* TASK PROMPT
Only the lines from the line with "What Blender Python" through the line with "scene.render.resolution_x, scene.render.resolution_y = 1024, 576" should be copied, exactly as they appear, with both ends kept.

* INPUT
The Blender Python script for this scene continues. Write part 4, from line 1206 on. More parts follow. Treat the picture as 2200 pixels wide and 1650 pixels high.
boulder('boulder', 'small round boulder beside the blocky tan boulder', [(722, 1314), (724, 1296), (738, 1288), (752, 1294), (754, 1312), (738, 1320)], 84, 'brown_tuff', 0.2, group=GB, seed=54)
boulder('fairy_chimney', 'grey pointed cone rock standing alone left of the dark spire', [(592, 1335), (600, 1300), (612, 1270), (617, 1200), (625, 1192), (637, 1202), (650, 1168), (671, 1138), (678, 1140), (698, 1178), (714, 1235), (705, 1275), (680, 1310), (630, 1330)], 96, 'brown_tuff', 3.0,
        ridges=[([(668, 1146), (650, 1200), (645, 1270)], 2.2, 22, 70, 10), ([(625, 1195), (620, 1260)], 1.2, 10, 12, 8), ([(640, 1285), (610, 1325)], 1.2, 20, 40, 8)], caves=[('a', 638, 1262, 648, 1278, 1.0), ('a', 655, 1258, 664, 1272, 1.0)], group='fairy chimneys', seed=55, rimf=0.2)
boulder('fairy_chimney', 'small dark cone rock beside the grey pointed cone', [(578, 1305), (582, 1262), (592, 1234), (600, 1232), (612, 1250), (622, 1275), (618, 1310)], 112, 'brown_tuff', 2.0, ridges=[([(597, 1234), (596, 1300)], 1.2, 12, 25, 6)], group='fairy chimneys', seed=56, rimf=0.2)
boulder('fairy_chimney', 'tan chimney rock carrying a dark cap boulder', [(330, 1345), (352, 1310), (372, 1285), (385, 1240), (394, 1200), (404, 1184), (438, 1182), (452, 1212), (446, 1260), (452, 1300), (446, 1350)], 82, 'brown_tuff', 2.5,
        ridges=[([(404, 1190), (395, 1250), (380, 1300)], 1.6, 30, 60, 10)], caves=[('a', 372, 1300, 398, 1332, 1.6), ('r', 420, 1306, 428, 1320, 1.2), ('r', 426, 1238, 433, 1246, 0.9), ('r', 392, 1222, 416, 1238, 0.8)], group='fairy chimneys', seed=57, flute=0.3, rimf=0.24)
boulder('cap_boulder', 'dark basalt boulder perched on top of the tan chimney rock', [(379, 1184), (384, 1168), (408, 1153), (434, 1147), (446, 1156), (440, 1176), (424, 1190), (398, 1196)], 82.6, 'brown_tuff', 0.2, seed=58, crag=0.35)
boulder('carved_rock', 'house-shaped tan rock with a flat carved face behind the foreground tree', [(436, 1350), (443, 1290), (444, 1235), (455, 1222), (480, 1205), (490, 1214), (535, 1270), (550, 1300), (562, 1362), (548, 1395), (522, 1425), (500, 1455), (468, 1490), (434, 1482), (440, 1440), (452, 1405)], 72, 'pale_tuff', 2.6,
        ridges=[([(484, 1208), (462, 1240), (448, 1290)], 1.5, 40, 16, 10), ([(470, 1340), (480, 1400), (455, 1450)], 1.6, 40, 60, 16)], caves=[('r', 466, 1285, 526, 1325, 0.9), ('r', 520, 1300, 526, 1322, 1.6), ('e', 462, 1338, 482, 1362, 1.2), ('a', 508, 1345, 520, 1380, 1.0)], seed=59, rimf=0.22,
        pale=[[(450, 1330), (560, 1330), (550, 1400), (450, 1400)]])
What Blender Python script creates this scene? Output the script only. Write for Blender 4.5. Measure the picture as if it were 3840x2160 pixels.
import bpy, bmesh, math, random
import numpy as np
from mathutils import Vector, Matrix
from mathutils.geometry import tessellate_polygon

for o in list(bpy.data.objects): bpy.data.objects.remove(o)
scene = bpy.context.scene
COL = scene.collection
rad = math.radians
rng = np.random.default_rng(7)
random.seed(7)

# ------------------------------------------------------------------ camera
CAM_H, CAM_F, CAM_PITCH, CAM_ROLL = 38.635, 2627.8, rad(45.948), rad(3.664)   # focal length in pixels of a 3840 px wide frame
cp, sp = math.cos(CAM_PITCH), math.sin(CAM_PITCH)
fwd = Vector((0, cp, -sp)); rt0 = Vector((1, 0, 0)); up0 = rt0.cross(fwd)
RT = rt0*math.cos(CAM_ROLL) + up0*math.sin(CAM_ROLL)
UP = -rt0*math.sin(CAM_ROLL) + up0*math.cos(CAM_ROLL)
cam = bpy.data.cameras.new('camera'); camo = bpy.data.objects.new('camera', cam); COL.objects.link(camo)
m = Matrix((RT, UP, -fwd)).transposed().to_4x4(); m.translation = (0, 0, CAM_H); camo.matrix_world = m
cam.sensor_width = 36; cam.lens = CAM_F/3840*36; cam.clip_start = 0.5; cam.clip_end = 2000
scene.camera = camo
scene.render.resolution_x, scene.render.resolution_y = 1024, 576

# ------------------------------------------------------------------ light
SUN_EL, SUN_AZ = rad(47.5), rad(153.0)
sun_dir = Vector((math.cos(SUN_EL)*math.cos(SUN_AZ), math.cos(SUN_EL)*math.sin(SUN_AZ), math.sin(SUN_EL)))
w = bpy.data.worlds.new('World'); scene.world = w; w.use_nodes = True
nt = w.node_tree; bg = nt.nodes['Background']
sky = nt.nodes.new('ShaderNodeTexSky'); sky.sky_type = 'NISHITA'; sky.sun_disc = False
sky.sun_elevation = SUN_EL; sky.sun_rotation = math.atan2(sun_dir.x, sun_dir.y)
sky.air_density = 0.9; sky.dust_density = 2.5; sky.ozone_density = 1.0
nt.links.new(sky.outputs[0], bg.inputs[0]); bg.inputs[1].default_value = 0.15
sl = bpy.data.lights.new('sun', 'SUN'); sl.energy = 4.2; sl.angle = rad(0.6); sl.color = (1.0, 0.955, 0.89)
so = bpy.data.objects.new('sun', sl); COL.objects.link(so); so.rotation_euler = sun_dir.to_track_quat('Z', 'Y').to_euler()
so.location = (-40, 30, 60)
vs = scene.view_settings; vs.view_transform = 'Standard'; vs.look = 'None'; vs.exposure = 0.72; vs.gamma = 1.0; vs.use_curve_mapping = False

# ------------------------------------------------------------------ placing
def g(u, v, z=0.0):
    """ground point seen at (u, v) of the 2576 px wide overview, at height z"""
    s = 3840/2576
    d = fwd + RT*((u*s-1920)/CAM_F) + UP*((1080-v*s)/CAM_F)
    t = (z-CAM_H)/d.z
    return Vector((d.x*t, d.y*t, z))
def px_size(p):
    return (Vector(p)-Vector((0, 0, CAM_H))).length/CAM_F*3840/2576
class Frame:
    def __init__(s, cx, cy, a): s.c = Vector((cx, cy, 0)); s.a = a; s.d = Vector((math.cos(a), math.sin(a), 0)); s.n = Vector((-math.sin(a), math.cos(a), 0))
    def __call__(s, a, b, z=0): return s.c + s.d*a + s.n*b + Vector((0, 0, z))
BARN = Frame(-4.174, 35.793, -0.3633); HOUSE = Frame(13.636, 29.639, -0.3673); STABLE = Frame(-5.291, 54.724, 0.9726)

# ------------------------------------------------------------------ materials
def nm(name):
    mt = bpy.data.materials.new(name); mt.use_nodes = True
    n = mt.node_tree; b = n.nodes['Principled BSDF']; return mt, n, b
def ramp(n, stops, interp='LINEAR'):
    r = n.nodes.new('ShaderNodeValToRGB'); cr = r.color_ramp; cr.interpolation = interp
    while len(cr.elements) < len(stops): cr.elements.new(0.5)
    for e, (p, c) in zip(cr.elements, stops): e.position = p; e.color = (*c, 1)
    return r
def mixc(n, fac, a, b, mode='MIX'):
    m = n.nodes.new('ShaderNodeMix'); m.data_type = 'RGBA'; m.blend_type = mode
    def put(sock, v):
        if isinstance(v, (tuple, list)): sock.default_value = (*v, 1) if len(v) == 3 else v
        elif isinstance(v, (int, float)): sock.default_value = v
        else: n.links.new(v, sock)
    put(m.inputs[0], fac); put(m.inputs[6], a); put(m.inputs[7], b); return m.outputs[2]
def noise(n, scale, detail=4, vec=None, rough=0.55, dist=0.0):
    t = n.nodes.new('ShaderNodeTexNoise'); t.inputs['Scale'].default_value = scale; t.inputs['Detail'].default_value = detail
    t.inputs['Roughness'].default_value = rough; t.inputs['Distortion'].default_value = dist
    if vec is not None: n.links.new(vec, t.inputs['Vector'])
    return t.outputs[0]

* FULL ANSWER
What Blender Python script creates this scene? Output the script only. Write for Blender 4.5. Measure the picture as if it were 3840x2160 pixels.
import bpy, bmesh, math, random
import numpy as np
from mathutils import Vector, Matrix
from mathutils.geometry import tessellate_polygon

for o in list(bpy.data.objects): bpy.data.objects.remove(o)
scene = bpy.context.scene
COL = scene.collection
rad = math.radians
rng = np.random.default_rng(7)
random.seed(7)

# ------------------------------------------------------------------ camera
CAM_H, CAM_F, CAM_PITCH, CAM_ROLL = 38.635, 2627.8, rad(45.948), rad(3.664)   # focal length in pixels of a 3840 px wide frame
cp, sp = math.cos(CAM_PITCH), math.sin(CAM_PITCH)
fwd = Vector((0, cp, -sp)); rt0 = Vector((1, 0, 0)); up0 = rt0.cross(fwd)
RT = rt0*math.cos(CAM_ROLL) + up0*math.sin(CAM_ROLL)
UP = -rt0*math.sin(CAM_ROLL) + up0*math.cos(CAM_ROLL)
cam = bpy.data.cameras.new('camera'); camo = bpy.data.objects.new('camera', cam); COL.objects.link(camo)
m = Matrix((RT, UP, -fwd)).transposed().to_4x4(); m.translation = (0, 0, CAM_H); camo.matrix_world = m
cam.sensor_width = 36; cam.lens = CAM_F/3840*36; cam.clip_start = 0.5; cam.clip_end = 2000
scene.camera = camo
scene.render.resolution_x, scene.render.resolution_y = 1024, 576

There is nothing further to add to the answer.